Water: Nitrates

(asked on 11th January 2023) - View Source

Question to the Department for Environment, Food and Rural Affairs:

To ask the Secretary of State for Environment, Food and Rural Affairs, what steps she will take to ensure water companies provide adequate plant and technology to abstract polluting nitrates from watercourses.


Answered by
Rebecca Pow Portrait
Rebecca Pow
Parliamentary Under-Secretary (Department for Environment, Food and Rural Affairs)
This question was answered on 25th January 2023

The Government is taking action to ensure that the water industry tackles nitrogen pollution.

A large programme of monitoring has been undertaken to establish whether elevated nitrogen is giving rise to eutrophication in estuaries and coastal waters that exceed their numerical nitrogen standards. Where this is the case, water companies have been required to put in place more stringent nutrient removal treatment at wastewater treatment works. This can see the level of nitrate in wastewater effluent reduced by 70-80%.

This investment forms part of the total £2.5 billion that water companies are investing in measures to reduce nutrient pollution (nitrogen and phosphorus) from 2020 to 2025.

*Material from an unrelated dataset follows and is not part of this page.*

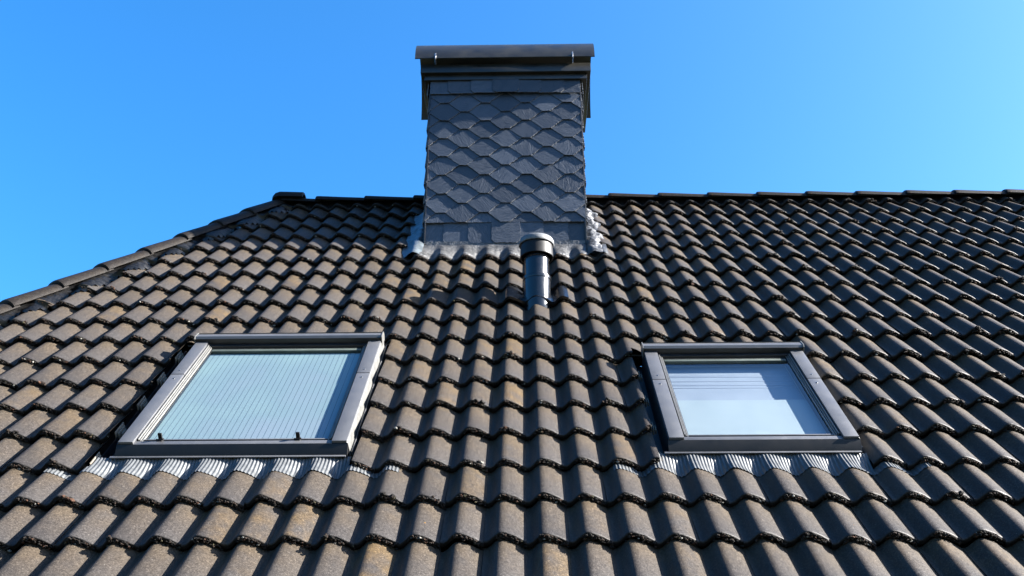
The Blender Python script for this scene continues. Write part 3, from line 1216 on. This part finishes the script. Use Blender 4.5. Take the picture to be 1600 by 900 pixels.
    mr.add(q, [[0, 1, 5, 4], [1, 2, 6, 5], [2, 3, 7, 6], [3, 0, 4, 7], [4, 5, 6, 7]])
    mr.build("reveal", M_PALE, fr, smooth=False)
    if style == 'stripe':
        bq = [R(a + 0.004, c + 0.004, 0.042), R(b - 0.004, c + 0.004, 0.042), R(b - 0.004, e - 0.004, 0.042), R(a + 0.004, e - 0.004, 0.042)]
        obj("blind", bq, [[0, 1, 2, 3]], M_BLIND, fr, smooth=False, label="light blue blind with thin dark pinstripes behind the glass")
        for uc in (uL + 0.215, uR - 0.275):
            mc = MB()
            mc.box(uc - 0.014, uc + 0.014, iv0 - 0.022, iv0 + 0.012, 0.070, 0.086, 0.002)
            mc.box(uc - 0.011, uc + 0.011, iv0 - 0.004, iv0 + 0.006, 0.084, 0.122, 0.003)
            mc.tube([R(uc - 0.02, iv0 - 0.012, 0.090), R(uc + 0.02, iv0 - 0.012, 0.090)], 0.0035, 8)
            mc.build("catch", M_RUBBER, fr, label="small black catch standing on the lower rail")
    else:
        vm = c + (e - c) * 0.50
        mc = MB()
        mc.box(a + 0.003, b - 0.003, c + 0.003, vm, 0.020, 0.026)
        mc.build("blind", M_PALE, fr, smooth=False, label="white blind covering the lower half of the glass")
        mc = MB()
        mc.box(a + 0.003, b - 0.003, vm + 0.002, e - 0.003, -0.004, 0.002)
        mc.build("blind", M_PALE2, fr, smooth=False, label="shaded blue grey upper half behind the glass")
        for vv, ww in ((vm + 0.20, 0.012), (vm + 0.235, 0.018), (vm + 0.29, 0.012), (vm + 0.35, 0.03)):
            mc = MB()
            mc.box(a + 0.004, b - 0.004, vv, vv + ww, 0.0021, 0.0032, 0.0003)
            mc.build("blind_fold", M_PALE3, fr)
    # lower rail, apron front and lip
    ml = MB()
    ml.box(iu0 - 0.004, iu1 + 0.004, vB + 0.0, vB + 0.034, h1 - 0.016, h1 - 0.002, 0.002)
    ml.build("lower_rail", M_CLAD, fr)
    mf = MB()
    mf.prism([(vB + 0.004, h1 - 0.003), (vB - 0.001, h1 - 0.004), (vB - 0.048, 0.040), (vB - 0.052, 0.034), (vB + 0.004, 0.0)], uL - 0.006, uR + 0.006, 'u')
    mf.build("front_panel", M_PANEL, fr, auto=25)
    mi = MB()
    mi.box(uL - 0.03, uR + 0.0, vB - 0.062, vB - 0.046, 0.032, 0.039, 0.002)
    mi.build("apron_lip", M_CLAD, fr)
    # hood across the top
    mh = MB()
    mh.prism([(vT - 0.060, 0.070), (vT - 0.062, h1 + 0.034), (vT - 0.050, h1 + 0.046), (vT + 0.004, h1 + 0.040), (vT + 0.030, h1 + 0.012), (vT + 0.034, 0.02), (vT - 0.03, 0.02)], uL - 0.004, uR + 0.004, 'u')
    mh.build("hood", M_CLAD, fr, auto=25)
    mh = MB()
    mh.box(uL + 0.0, uR - 0.0, vT - 0.070, vT - 0.0605, 0.072, h1 + 0.034, 0.001)
    mh.build("hood_front", M_CLAD_D, fr)
    mh = MB()
    mh.prism([(vT + 0.0, h1 + 0.040), (vT + 0.035, h1 + 0.020), (vT + 0.035, h1 + 0.026), (vT + 0.0, h1 + 0.046)], uL + 0.002, uR + 0.0, 'u')
    mh.build("hood_lip", M_CLAD, fr)
    mh = MB()
    mh.prism([(vT + 0.03, 0.03), (vT + 0.12, -0.03), (vT + 0.12, -0.036), (vT + 0.03, 0.02)], uL - 0.1, uR + 0.05, 'u')
    mh.build("head_flashing", M_CLAD, fr)
    # end cap of the hood, on the right
    me_ = MB()
    me_.prism([(vT - 0.075, 0.06), (vT - 0.072, h1 + 0.040), (vT - 0.05, h1 + 0.050), (vT + 0.012, h1 + 0.044), (vT + 0.036, h1 + 0.012), (vT + 0.03, 0.06)], uR + 0.005, uR + 0.010, 'u')
    me_.build("hood_end", M_ALU, fr)
    me_ = MB()
    me_.prism([(vT - 0.075, 0.06), (vT - 0.072, h1 + 0.040), (vT - 0.05, h1 + 0.050), (vT + 0.012, h1 + 0.044), (vT + 0.036, h1 + 0.012), (vT + 0.03, 0.06)], uL - 0.010, uL - 0.005, 'u')
    me_.build("hood_end", M_ALU, fr)
    HOFF[0] = 0.0
    # pleated apron over the tiles
    ua, ub = uL - 0.315, uR + 0.305
    us = np.arange(ua, ub, 0.0018)
    P = []
    for vv in np.concatenate([np.linspace(0.598, 0.66, 6), np.linspace(0.675, vB - 0.048, 5)]):
        f = np.clip((vv - 0.64) / (vB - 0.048 - 0.64), 0, 1)
        drape = 0.0035 * np.sin(us * 17)
        al = (vv - E) / E
        tile_h = wave(us) + STEP * (1 - al) + 0.005
        flat = 0.001 + 0.18 * tile_h
        inside = (us > uL - 0.10) & (us < uR + 0.03)
        h = np.where(inside, (1 - f) * tile_h + f * flat, tile_h)
        pl = 0.0021 * np.sin(us * 2 * np.pi / 0.0185)
        P.append(np.stack([us, vv + (drape if vv < 0.6 else 0) + 0 * us, h + pl], 1))
    P = np.array(P)
    a_, b_, _ = P.shape
    mk = MB()
    mk.v = [tuple(p) for p in Rn(P.reshape(-1, 3))]
    for i in range(a_ - 1):
        for j in range(b_ - 1):
            um = us[j]
            if P[i, j, 1] > 0.659 and not (uL - 0.105 < um < uR + 0.03):
                continue
            mk.f.append([i * b_ + j, i * b_ + j + 1, (i + 1) * b_ + j + 1, (i + 1) * b_ + j])
    mk.build("apron", M_APRON, fr, label="pleated metal apron draped over the tiles below the frame", auto=60)
    return fr


M_SASH = simple("green_grey_sash", (0.12, 0.15, 0.13), 0.5, 0, 14, 0.08)
WINS[0]['label'] = "large roof window with pinstriped blind and two black catches"
WINS[1]['label'] = "smaller roof window with white blind drawn over its lower half"
roof_window(WINS[0], 'stripe')
roof_window(WINS[1], 'half')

Beyond this, the Government has introduced new provisions to the Levelling Up and Regeneration Bill that will place a new statutory duty on water and sewerage companies in England to upgrade wastewater treatment works to the highest technically achievable limits by 2030 in areas currently under nutrient neutrality advice. This will see further investment at wastewater treatment works discharging to areas of the country particularly impacted by nitrogen and phosphorus pollution.